__Instruction__. Print word for word the first line of the listing below and every line after it, through the line with "q.build('knife_handle', M['black'], kb, bevel=0.002)". Leave out the pictures and the rest.

** start of Supplied material **

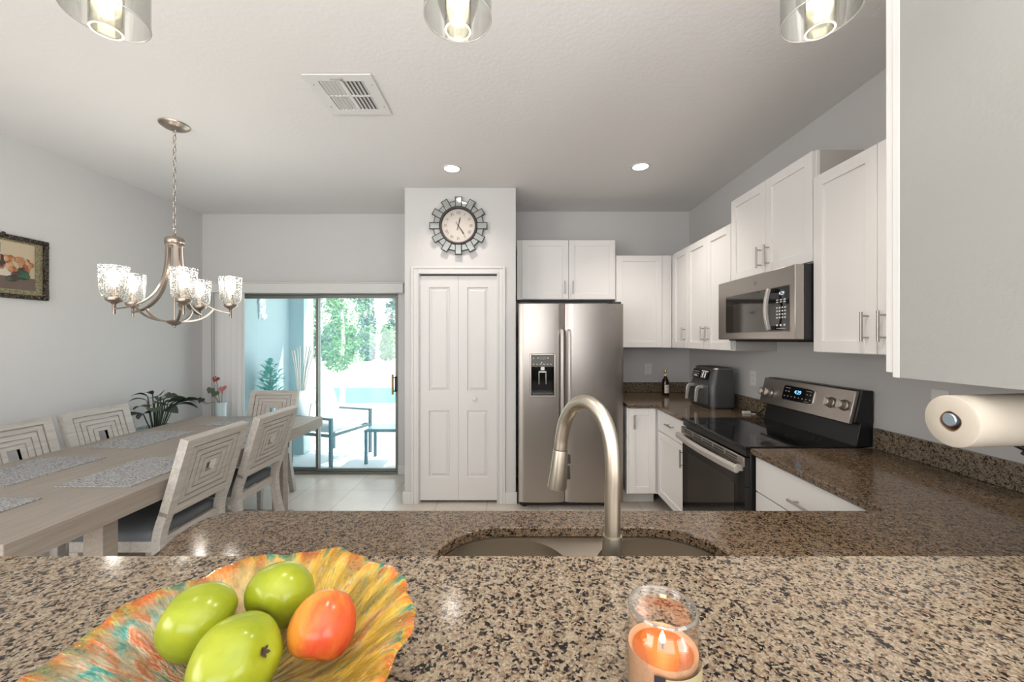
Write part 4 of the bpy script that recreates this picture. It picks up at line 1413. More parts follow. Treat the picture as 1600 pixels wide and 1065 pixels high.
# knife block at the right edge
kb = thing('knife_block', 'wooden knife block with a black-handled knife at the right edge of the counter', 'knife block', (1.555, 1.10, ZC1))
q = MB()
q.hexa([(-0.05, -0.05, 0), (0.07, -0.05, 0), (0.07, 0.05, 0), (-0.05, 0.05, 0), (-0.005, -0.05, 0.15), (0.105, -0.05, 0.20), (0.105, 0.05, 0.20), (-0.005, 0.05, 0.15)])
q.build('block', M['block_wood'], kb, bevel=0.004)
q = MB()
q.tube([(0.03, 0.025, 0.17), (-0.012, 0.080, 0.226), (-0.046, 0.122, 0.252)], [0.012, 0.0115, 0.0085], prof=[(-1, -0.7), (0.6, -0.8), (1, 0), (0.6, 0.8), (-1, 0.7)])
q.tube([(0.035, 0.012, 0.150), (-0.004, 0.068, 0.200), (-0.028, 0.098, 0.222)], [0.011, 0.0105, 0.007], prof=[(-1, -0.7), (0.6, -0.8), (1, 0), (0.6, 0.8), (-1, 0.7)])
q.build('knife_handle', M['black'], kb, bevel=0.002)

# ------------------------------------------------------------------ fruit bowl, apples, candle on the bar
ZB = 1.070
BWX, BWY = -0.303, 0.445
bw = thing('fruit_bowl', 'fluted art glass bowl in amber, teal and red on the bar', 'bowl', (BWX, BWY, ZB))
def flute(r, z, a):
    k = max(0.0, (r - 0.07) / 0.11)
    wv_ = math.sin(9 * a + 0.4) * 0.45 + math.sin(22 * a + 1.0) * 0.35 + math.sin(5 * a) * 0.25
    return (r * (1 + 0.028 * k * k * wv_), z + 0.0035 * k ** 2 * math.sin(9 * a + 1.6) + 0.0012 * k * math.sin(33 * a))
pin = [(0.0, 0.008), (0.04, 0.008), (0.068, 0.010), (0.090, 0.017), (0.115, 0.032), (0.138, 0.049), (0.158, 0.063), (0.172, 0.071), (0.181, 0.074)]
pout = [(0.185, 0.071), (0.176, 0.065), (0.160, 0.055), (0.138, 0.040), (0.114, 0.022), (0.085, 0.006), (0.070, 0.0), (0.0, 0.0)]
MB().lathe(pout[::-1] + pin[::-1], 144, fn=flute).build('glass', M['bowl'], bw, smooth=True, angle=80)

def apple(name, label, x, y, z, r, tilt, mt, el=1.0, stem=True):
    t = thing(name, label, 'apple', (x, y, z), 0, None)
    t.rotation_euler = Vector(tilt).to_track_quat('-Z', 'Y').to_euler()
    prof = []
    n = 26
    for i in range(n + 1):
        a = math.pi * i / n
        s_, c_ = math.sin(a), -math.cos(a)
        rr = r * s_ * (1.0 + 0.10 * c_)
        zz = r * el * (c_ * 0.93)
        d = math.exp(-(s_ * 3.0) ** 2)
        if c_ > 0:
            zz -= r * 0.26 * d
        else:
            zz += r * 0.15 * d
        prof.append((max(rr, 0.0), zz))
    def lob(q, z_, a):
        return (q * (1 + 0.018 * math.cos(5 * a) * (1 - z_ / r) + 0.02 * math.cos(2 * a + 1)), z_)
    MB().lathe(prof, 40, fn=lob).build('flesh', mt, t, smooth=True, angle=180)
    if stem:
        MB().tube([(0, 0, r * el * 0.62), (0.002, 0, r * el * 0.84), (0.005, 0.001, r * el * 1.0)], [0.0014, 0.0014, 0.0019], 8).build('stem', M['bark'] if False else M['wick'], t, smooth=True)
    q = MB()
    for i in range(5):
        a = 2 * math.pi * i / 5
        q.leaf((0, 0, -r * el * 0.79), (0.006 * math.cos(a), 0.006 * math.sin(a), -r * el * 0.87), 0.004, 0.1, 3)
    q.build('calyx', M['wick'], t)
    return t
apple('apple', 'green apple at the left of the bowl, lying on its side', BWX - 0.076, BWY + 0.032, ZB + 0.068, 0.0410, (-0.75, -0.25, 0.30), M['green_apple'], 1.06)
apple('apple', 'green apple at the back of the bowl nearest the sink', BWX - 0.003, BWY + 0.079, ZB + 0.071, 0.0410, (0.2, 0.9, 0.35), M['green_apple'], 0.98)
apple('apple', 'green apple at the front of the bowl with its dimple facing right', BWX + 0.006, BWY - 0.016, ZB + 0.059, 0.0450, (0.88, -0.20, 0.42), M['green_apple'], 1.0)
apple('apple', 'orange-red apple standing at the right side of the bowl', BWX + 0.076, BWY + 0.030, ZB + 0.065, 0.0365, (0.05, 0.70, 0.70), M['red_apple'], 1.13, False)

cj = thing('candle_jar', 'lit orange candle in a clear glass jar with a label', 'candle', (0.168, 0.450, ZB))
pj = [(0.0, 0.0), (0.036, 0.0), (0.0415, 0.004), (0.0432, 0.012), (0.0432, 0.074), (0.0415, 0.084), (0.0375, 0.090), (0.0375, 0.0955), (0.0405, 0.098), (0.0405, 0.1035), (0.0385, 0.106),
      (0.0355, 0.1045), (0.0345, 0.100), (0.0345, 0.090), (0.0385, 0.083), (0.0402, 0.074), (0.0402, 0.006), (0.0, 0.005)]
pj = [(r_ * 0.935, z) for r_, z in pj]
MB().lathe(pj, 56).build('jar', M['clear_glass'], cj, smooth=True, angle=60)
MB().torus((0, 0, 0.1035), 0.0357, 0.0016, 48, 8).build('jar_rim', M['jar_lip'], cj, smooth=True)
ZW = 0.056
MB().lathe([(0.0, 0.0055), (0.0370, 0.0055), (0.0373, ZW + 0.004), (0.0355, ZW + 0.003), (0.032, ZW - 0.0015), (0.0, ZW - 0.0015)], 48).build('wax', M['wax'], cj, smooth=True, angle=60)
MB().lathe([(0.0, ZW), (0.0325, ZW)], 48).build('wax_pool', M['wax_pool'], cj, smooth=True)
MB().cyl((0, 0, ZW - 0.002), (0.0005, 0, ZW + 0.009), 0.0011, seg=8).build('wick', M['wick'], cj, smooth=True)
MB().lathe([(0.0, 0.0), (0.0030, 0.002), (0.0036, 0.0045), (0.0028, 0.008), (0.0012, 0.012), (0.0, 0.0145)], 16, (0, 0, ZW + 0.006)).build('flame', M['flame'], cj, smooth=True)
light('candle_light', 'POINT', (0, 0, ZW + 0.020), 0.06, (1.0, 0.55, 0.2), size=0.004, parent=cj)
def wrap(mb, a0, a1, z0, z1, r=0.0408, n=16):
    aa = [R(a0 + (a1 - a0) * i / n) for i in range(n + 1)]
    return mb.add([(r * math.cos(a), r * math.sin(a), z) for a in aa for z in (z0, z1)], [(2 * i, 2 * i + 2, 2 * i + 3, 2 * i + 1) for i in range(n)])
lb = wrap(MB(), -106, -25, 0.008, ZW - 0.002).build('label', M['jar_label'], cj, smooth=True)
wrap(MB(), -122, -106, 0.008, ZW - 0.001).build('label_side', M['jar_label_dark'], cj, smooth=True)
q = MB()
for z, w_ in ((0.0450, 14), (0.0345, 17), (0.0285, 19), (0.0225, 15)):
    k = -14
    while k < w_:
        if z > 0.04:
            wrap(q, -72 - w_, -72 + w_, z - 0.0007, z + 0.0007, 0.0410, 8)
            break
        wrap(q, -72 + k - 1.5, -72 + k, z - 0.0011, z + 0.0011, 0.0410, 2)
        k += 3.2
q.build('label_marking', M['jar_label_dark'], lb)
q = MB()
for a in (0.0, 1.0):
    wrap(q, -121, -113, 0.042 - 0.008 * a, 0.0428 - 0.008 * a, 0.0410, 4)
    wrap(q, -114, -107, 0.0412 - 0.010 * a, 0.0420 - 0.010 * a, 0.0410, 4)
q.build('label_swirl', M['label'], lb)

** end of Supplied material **

__Solution below__.
Write part 4 of the bpy script that recreates this picture. It picks up at line 1413. More parts follow. Treat the picture as 1600 pixels wide and 1065 pixels high.
# knife block at the right edge
kb = thing('knife_block', 'wooden knife block with a black-handled knife at the right edge of the counter', 'knife block', (1.555, 1.10, ZC1))
q = MB()
q.hexa([(-0.05, -0.05, 0), (0.07, -0.05, 0), (0.07, 0.05, 0), (-0.05, 0.05, 0), (-0.005, -0.05, 0.15), (0.105, -0.05, 0.20), (0.105, 0.05, 0.20), (-0.005, 0.05, 0.15)])
q.build('block', M['block_wood'], kb, bevel=0.004)
q = MB()
q.tube([(0.03, 0.025, 0.17), (-0.012, 0.080, 0.226), (-0.046, 0.122, 0.252)], [0.012, 0.0115, 0.0085], prof=[(-1, -0.7), (0.6, -0.8), (1, 0), (0.6, 0.8), (-1, 0.7)])
q.tube([(0.035, 0.012, 0.150), (-0.004, 0.068, 0.200), (-0.028, 0.098, 0.222)], [0.011, 0.0105, 0.007], prof=[(-1, -0.7), (0.6, -0.8), (1, 0), (0.6, 0.8), (-1, 0.7)])
q.build('knife_handle', M['black'], kb, bevel=0.002)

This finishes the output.